Written request:
Set down all of the data exactly as it appears.

Start of Data lines

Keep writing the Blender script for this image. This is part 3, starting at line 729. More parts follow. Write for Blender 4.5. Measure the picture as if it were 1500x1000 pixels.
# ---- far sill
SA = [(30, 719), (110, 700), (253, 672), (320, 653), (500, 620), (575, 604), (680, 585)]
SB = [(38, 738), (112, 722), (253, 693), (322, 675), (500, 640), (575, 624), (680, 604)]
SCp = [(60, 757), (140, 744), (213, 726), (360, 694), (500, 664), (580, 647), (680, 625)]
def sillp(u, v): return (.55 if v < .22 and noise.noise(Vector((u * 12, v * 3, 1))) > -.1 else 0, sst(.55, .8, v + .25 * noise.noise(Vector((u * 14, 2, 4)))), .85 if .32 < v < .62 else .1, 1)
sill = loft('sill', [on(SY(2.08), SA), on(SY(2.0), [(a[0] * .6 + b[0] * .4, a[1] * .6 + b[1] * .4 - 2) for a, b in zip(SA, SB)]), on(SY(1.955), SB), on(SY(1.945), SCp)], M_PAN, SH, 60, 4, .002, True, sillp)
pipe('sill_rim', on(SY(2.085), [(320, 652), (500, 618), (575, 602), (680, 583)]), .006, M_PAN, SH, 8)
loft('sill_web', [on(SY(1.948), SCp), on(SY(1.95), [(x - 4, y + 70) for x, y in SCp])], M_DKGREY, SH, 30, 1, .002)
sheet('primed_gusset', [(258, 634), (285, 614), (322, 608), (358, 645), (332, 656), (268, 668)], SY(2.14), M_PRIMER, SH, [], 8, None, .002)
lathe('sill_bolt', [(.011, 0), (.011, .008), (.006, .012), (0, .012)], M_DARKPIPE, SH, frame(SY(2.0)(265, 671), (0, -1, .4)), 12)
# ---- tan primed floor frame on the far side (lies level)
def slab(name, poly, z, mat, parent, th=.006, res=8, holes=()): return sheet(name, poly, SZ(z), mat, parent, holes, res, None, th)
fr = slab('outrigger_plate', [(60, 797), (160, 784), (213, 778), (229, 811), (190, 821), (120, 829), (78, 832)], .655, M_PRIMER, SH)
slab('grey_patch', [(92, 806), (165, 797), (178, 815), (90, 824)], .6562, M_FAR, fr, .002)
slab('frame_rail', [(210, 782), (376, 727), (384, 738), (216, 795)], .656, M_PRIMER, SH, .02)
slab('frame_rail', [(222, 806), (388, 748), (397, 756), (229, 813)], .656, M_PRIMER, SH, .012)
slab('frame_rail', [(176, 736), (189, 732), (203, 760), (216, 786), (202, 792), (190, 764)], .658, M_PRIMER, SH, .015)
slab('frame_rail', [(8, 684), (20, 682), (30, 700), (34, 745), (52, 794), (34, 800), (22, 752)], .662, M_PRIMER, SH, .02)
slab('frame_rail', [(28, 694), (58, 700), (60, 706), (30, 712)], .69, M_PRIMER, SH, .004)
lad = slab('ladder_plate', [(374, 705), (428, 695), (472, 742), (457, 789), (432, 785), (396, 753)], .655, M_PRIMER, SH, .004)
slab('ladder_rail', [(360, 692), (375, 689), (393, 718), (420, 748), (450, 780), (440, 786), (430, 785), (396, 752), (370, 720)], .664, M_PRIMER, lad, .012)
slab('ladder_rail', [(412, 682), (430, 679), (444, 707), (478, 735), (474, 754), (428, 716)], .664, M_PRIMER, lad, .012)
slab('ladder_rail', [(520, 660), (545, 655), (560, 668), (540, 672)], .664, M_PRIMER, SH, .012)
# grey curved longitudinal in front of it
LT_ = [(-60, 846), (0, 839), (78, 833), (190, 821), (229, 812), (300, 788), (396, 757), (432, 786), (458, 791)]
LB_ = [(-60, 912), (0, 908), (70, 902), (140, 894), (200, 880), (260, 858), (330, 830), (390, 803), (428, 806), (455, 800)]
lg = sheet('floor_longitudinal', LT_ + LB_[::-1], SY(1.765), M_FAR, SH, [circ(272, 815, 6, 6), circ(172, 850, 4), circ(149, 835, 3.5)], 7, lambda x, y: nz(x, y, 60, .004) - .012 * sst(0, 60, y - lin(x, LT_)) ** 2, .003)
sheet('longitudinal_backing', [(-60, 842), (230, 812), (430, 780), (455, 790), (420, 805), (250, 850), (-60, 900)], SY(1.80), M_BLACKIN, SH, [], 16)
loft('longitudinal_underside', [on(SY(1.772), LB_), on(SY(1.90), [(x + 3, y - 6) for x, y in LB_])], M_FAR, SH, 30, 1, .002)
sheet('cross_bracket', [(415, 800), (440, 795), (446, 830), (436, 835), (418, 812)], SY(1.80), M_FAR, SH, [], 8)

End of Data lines

Written response:
Keep writing the Blender script for this image. This is part 3, starting at line 729. More parts follow. Write for Blender 4.5. Measure the picture as if it were 1500x1000 pixels.
# ---- far sill
SA = [(30, 719), (110, 700), (253, 672), (320, 653), (500, 620), (575, 604), (680, 585)]
SB = [(38, 738), (112, 722), (253, 693), (322, 675), (500, 640), (575, 624), (680, 604)]
SCp = [(60, 757), (140, 744), (213, 726), (360, 694), (500, 664), (580, 647), (680, 625)]
def sillp(u, v): return (.55 if v < .22 and noise.noise(Vector((u * 12, v * 3, 1))) > -.1 else 0, sst(.55, .8, v + .25 * noise.noise(Vector((u * 14, 2, 4)))), .85 if .32 < v < .62 else .1, 1)
sill = loft('sill', [on(SY(2.08), SA), on(SY(2.0), [(a[0] * .6 + b[0] * .4, a[1] * .6 + b[1] * .4 - 2) for a, b in zip(SA, SB)]), on(SY(1.955), SB), on(SY(1.945), SCp)], M_PAN, SH, 60, 4, .002, True, sillp)
pipe('sill_rim', on(SY(2.085), [(320, 652), (500, 618), (575, 602), (680, 583)]), .006, M_PAN, SH, 8)
loft('sill_web', [on(SY(1.948), SCp), on(SY(1.95), [(x - 4, y + 70) for x, y in SCp])], M_DKGREY, SH, 30, 1, .002)
sheet('primed_gusset', [(258, 634), (285, 614), (322, 608), (358, 645), (332, 656), (268, 668)], SY(2.14), M_PRIMER, SH, [], 8, None, .002)
lathe('sill_bolt', [(.011, 0), (.011, .008), (.006, .012), (0, .012)], M_DARKPIPE, SH, frame(SY(2.0)(265, 671), (0, -1, .4)), 12)
# ---- tan primed floor frame on the far side (lies level)
def slab(name, poly, z, mat, parent, th=.006, res=8, holes=()): return sheet(name, poly, SZ(z), mat, parent, holes, res, None, th)
fr = slab('outrigger_plate', [(60, 797), (160, 784), (213, 778), (229, 811), (190, 821), (120, 829), (78, 832)], .655, M_PRIMER, SH)
slab('grey_patch', [(92, 806), (165, 797), (178, 815), (90, 824)], .6562, M_FAR, fr, .002)
slab('frame_rail', [(210, 782), (376, 727), (384, 738), (216, 795)], .656, M_PRIMER, SH, .02)
slab('frame_rail', [(222, 806), (388, 748), (397, 756), (229, 813)], .656, M_PRIMER, SH, .012)
slab('frame_rail', [(176, 736), (189, 732), (203, 760), (216, 786), (202, 792), (190, 764)], .658, M_PRIMER, SH, .015)
slab('frame_rail', [(8, 684), (20, 682), (30, 700), (34, 745), (52, 794), (34, 800), (22, 752)], .662, M_PRIMER, SH, .02)
slab('frame_rail', [(28, 694), (58, 700), (60, 706), (30, 712)], .69, M_PRIMER, SH, .004)
lad = slab('ladder_plate', [(374, 705), (428, 695), (472, 742), (457, 789), (432, 785), (396, 753)], .655, M_PRIMER, SH, .004)
slab('ladder_rail', [(360, 692), (375, 689), (393, 718), (420, 748), (450, 780), (440, 786), (430, 785), (396, 752), (370, 720)], .664, M_PRIMER, lad, .012)
slab('ladder_rail', [(412, 682), (430, 679), (444, 707), (478, 735), (474, 754), (428, 716)], .664, M_PRIMER, lad, .012)
slab('ladder_rail', [(520, 660), (545, 655), (560, 668), (540, 672)], .664, M_PRIMER, SH, .012)
# grey curved longitudinal in front of it
LT_ = [(-60, 846), (0, 839), (78, 833), (190, 821), (229, 812), (300, 788), (396, 757), (432, 786), (458, 791)]
LB_ = [(-60, 912), (0, 908), (70, 902), (140, 894), (200, 880), (260, 858), (330, 830), (390, 803), (428, 806), (455, 800)]
lg = sheet('floor_longitudinal', LT_ + LB_[::-1], SY(1.765), M_FAR, SH, [circ(272, 815, 6, 6), circ(172, 850, 4), circ(149, 835, 3.5)], 7, lambda x, y: nz(x, y, 60, .004) - .012 * sst(0, 60, y - lin(x, LT_)) ** 2, .003)
sheet('longitudinal_backing', [(-60, 842), (230, 812), (430, 780), (455, 790), (420, 805), (250, 850), (-60, 900)], SY(1.80), M_BLACKIN, SH, [], 16)
loft('longitudinal_underside', [on(SY(1.772), LB_), on(SY(1.90), [(x + 3, y - 6) for x, y in LB_])], M_FAR, SH, 30, 1, .002)
sheet('cross_bracket', [(415, 800), (440, 795), (446, 830), (436, 835), (418, 812)], SY(1.80), M_FAR, SH, [], 8)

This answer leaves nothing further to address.